This year’s crime writing exhibition from the British Archive for Contemporary Writing reveals the intricate planning behind some of our greatest contemporary crime novels, with material from Val McDermid, Stuart MacBride and Robert Edric – author of a crime trilogy set in Hull, this year’s City of Culture.

Here, UEA archivist Justine Mann, introduces her personal highlights.


Stuart MacBride

MacBride’s notebooks and mind-maps are the earliest incarnation of his novels. He has created a literal map to visualise his fictional town of Old Castle – all the better to locate the murders and the distances between them! What begins as an impressive tool evolves into something the Ordnance Survey would be proud of, and is published within a subsequent novel.

Perhaps the most unusual element within this display is a graph. At first glance it appears to be a chart of multiple, frantic sound waves, but on closer inspection it reveals the rise and fall of plot points marshalled in order to create the most devastating effect on the reader. MacBride remarks casually that ‘this has been known to give other writers nose bleeds’. The display also reveals his painstaking restructuring of the plot for In the Cold Dark Ground, scene-by-scene with scissors and sellotape.

Val McDermid

The author’s latest novel, Insidious Intent, ‘impeccably plotted and intensely gripping’ also began in notebook form. On display are original pages from a numbered outline charting key plot developments. McDermid says: ‘When I start a book, I have an idea of the story arc and I’ve spent most of my prep time thinking about the characters: how they’re going to conduct themselves, how they got to be the person they are today.’

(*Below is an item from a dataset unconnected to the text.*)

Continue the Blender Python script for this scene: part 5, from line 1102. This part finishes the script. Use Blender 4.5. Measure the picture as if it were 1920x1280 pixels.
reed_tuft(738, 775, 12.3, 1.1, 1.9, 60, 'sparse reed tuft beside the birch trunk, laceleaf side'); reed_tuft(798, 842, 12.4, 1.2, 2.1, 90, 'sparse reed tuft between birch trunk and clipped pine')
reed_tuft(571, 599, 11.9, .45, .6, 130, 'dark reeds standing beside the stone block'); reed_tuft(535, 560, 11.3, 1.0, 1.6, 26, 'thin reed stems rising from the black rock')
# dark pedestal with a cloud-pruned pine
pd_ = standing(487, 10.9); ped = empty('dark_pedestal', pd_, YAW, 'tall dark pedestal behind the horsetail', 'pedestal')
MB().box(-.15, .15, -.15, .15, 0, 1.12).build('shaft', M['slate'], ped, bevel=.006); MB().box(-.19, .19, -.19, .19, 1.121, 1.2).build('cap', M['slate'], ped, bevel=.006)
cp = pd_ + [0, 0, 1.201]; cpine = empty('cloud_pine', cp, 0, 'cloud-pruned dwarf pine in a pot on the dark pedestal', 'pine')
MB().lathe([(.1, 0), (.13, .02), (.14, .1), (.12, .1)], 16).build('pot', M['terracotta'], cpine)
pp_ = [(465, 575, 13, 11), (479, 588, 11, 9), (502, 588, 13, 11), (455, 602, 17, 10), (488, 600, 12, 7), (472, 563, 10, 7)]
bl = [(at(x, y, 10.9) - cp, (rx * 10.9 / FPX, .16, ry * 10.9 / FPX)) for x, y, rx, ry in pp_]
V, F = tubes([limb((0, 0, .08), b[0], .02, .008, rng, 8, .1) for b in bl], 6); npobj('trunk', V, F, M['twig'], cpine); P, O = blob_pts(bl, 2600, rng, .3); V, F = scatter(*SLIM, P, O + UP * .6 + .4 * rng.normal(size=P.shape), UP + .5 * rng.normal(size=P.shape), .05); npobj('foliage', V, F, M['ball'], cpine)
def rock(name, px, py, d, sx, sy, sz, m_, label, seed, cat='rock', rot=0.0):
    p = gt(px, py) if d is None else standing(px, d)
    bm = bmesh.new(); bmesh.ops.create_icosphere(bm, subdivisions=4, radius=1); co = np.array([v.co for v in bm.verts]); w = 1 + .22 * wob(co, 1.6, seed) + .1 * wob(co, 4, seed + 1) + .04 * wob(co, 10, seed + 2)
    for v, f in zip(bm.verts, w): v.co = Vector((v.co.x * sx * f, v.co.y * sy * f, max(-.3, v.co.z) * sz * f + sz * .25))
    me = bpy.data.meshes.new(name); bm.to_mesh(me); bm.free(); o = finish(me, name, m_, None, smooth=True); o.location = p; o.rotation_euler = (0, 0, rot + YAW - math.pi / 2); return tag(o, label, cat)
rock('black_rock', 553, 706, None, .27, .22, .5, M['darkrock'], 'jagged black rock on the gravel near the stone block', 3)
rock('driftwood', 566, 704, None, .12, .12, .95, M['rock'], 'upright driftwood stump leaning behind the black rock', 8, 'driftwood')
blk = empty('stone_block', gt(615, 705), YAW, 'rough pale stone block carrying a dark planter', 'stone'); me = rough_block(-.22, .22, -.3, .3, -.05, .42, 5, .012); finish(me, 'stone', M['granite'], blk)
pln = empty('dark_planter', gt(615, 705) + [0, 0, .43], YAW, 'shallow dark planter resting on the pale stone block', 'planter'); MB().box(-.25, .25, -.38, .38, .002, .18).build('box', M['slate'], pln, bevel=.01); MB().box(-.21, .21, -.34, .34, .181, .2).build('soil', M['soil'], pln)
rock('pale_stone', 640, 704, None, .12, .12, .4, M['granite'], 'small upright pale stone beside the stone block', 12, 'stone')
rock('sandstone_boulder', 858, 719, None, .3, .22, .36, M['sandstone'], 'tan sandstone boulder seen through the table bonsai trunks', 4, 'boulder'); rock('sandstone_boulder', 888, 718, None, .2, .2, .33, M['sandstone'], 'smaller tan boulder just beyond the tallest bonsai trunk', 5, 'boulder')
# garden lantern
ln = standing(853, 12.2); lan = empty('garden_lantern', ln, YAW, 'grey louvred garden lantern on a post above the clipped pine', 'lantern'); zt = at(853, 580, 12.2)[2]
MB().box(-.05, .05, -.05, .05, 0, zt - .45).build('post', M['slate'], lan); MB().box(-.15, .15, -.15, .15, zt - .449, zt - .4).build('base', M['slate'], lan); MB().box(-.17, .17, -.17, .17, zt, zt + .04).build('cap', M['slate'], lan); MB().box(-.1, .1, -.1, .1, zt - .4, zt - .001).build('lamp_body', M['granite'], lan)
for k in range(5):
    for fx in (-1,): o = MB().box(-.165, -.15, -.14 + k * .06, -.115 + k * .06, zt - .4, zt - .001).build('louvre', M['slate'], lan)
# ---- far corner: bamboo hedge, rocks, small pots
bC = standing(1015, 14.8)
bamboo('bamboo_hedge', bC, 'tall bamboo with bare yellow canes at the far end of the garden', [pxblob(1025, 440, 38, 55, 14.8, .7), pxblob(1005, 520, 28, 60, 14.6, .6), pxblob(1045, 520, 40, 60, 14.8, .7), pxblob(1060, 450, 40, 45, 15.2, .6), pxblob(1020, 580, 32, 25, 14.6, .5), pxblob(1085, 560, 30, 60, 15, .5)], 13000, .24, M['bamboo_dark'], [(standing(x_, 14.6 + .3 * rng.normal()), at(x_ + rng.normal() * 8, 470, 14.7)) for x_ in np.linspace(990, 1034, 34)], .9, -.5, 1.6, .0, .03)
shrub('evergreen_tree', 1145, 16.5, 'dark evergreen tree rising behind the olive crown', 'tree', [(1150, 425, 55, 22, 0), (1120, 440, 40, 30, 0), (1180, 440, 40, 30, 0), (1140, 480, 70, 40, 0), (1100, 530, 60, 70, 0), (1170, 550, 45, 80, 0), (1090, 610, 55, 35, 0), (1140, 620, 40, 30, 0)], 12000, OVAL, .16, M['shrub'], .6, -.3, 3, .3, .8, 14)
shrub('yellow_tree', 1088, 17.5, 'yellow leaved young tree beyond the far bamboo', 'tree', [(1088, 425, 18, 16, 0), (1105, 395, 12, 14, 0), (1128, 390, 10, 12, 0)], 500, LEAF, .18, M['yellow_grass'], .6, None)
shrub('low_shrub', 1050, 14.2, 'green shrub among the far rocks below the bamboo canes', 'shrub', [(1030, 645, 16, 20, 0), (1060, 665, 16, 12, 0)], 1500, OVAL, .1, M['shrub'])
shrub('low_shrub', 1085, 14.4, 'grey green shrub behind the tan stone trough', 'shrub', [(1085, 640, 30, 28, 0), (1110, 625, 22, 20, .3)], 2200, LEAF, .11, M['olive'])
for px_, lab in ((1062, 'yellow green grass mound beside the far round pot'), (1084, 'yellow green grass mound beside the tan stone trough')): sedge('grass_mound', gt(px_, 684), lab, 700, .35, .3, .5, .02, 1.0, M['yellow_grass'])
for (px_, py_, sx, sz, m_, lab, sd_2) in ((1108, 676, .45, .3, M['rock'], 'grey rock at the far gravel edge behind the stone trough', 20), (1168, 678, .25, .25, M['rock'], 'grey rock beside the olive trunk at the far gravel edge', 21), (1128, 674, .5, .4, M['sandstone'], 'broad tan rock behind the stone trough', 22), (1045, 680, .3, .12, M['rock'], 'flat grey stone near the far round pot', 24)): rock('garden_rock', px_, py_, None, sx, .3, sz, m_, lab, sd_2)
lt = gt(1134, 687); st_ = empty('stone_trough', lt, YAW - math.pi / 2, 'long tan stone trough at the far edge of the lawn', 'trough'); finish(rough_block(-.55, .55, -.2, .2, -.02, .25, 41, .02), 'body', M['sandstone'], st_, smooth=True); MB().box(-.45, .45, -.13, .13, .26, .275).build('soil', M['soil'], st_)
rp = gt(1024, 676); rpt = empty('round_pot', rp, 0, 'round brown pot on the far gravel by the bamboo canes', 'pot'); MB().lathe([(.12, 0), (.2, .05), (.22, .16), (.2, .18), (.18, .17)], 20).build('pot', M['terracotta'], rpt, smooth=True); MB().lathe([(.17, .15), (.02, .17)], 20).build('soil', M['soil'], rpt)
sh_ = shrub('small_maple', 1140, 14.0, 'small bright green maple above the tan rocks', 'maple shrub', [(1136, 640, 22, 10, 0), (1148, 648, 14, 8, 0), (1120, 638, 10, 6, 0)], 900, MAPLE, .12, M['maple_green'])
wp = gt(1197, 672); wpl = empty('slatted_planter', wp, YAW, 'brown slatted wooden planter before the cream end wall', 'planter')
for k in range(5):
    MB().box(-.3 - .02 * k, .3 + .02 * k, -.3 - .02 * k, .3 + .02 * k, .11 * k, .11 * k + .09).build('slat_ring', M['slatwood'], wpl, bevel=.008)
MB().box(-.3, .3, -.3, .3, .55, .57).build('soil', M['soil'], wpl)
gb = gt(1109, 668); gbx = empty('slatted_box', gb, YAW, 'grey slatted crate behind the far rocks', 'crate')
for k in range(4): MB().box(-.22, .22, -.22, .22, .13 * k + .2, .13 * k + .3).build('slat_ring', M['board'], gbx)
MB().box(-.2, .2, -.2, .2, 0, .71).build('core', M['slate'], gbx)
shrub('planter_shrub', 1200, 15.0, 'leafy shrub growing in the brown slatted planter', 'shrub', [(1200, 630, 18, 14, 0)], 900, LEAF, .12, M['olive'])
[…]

The evidence here suggests that McDermid’s subconscious is working hard on plot design before she tackles the page. While crafting the language she refers to, the outline notes to keep the structure on track. She recently revealed her daily routine to The Guardian:

‘Around the second cup of coffee, I take a look at what I last wrote, tweaking and revising, stripping the prose back till I’m more at ease with it. I spend the first month feeling my way into the book, getting a sense of its world and learning its nooks and crannies. Then it picks up pace and I can’t escape it.’

Robert Edric

How does a literary novelist take on the challenge of writing crime fiction? In 2002,  Booker-longlisted author Robert Edric took a break from writing literary novels to create a crime trilogy set in Hull, this year’s City of Culture. In The Times, Neel Mukherjee applauded Cradle Song, Edric’s first novel, for: ‘its vertiginously devious plot twists, the maze of multiple-crossings (which) all close like a fist around the throat of the reader.’

‘When I’m working on a literary novel,’ Edric says, ‘it’s less important to me whether I write a, then d, g , x then e. The meaning of the book might be in the middle. The goal is not the end, but whether it fails or succeeds in your own mind. With a crime novel, you’re less organic. There has to be a logical process.’

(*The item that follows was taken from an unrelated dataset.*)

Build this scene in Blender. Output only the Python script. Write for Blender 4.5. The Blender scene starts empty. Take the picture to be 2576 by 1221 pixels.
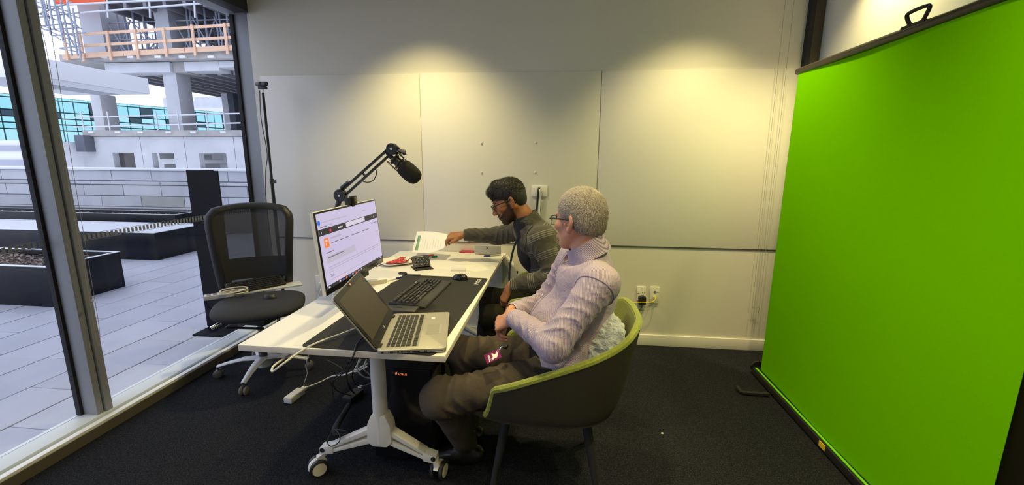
import bpy, bmesh, math, random
import numpy as np
from mathutils import Vector, Matrix
random.seed(4); np.random.seed(4)
S = bpy.context.scene
COL = S.collection

# ------------------------------------------------------------------ camera
F_PX, PITCH, YAW, ROLL, CAM_H = 1075.9, 0.1929, -0.1059, 0.0063, 1.4663
_cp, _sp, _cy, _sy = math.cos(PITCH), math.sin(PITCH), math.cos(YAW), math.sin(YAW)
FWD = Vector((_sy*_cp, _cy*_cp, -_sp))
_rt = Vector((_cy, -_sy, 0)); _up = _rt.cross(FWD)
RGT = math.cos(ROLL)*_rt + math.sin(ROLL)*_up
UPV = -math.sin(ROLL)*_rt + math.cos(ROLL)*_up
cam = bpy.data.objects.new('camera', bpy.data.cameras.new('camera'))
COL.objects.link(cam)
cam.data.sensor_width = 36.0
cam.data.lens = 36.0*F_PX/2576.0
cam.data.clip_start = 0.05; cam.data.clip_end = 400
_m = Matrix((RGT, UPV, -FWD)).transposed().to_4x4()
_m.translation = (0, 0, CAM_H)
cam.matrix_world = _m
S.camera = cam

# ------------------------------------------------------------------ view, world, lamps
S.view_settings.view_transform = 'Standard'
S.view_settings.look = 'None'
S.view_settings.gamma = 1.0
S.view_settings.use_curve_mapping = False
S.view_settings.exposure = 0.0
W = bpy.data.worlds.new('overcast'); S.world = W
W.use_nodes = True
_n = W.node_tree.nodes; _l = W.node_tree.links
_n.clear()
_o = _n.new('ShaderNodeOutputWorld'); _b = _n.new('ShaderNodeBackground')
_tc = _n.new('ShaderNodeTexCoord'); _nz = _n.new('ShaderNodeTexNoise'); _rp = _n.new('ShaderNodeValToRGB')
_nz.inputs['Scale'].default_value = 1.6; _nz.inputs['Detail'].default_value = 3
_rp.color_ramp.elements[0].position = 0.3; _rp.color_ramp.elements[0].color = (0.83, 0.90, 1.16, 1)
_rp.color_ramp.elements[1].position = 0.75; _rp.color_ramp.elements[1].color = (0.98, 1.03, 1.25, 1)
_l.new(_tc.outputs['Generated'], _nz.inputs['Vector']); _l.new(_nz.outputs['Fac'], _rp.inputs['Fac'])
_l.new(_rp.outputs['Color'], _b.inputs['Color']); _b.inputs['Strength'].default_value = 1.72
_l.new(_b.outputs[0], _o.inputs[0])

WARM = (1.0, 0.845, 0.39)
def spot(name, loc, energy, angle=100, blend=0.6, target=None, size=0.05, color=WARM):
    d = bpy.data.lights.new(name, 'SPOT'); d.energy = energy; d.color = color
    d.spot_size = math.radians(angle); d.spot_blend = blend; d.shadow_soft_size = size
    o = bpy.data.objects.new(name, d); COL.objects.link(o); o.location = loc
    t = Vector(target) if target else Vector(loc)-Vector((0, 0, 1))
    o.rotation_euler = (t-Vector(loc)).to_track_quat('-Z', 'Y').to_euler()
    return o
CEIL = 2.80
LAMPS = [(-1.00, 2.76, 112, 106, .85), (0.92, 2.76, 108, 106, .85), (0.92, 0.90, 140, 126, 1), (1.64, 2.66, 115, 100, 1), (-0.15, 1.50, 96, 112, 1), (-1.0, 0.4, 30, 112, 1), (0.6, 0.1, 70, 112, 1), (0.0, -1.0, 45, 112, 1)]
for (lx, ly, le, la_, lb_) in LAMPS:
    spot('downlight_lamp', (lx, ly, CEIL-0.03), le, angle=la_, blend=lb_)
pl = bpy.data.lights.new('window_portal', 'AREA'); pl.shape = 'RECTANGLE'; pl.size = 2.5; pl.size_y = 5.2
pl.cycles.is_portal = True
po = bpy.data.objects.new('window_portal', pl); COL.objects.link(po)
po.location = (-2.62, 0.85, 1.33); po.rotation_euler = (0, math.radians(-90), 0)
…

A sense of place has always been important to Edric and in the opening chapter on display he uses Spurn Point – a bleak yet beautiful peninsular, 30 miles from Hull and ravaged on all sides by the North Sea – as the setting of a key meeting between ex-copper  Sullivan and private investigator Rivers. The drafts reveal the key phrases and striking images that survive, almost in tact, from first draft through to final publication, as well as the tweaks and line edits that heighten characterisation and plot tension.

Don’t miss an exclusive preview of the exhibition, available to ticket holders for the Arne Dahl and Martina Cole events on Friday 15 September.

‘Plotting the Perfect Crime’ will be open to the public for free from Tuesday 19 September – Friday 22 December, in the UEA Library Foyer.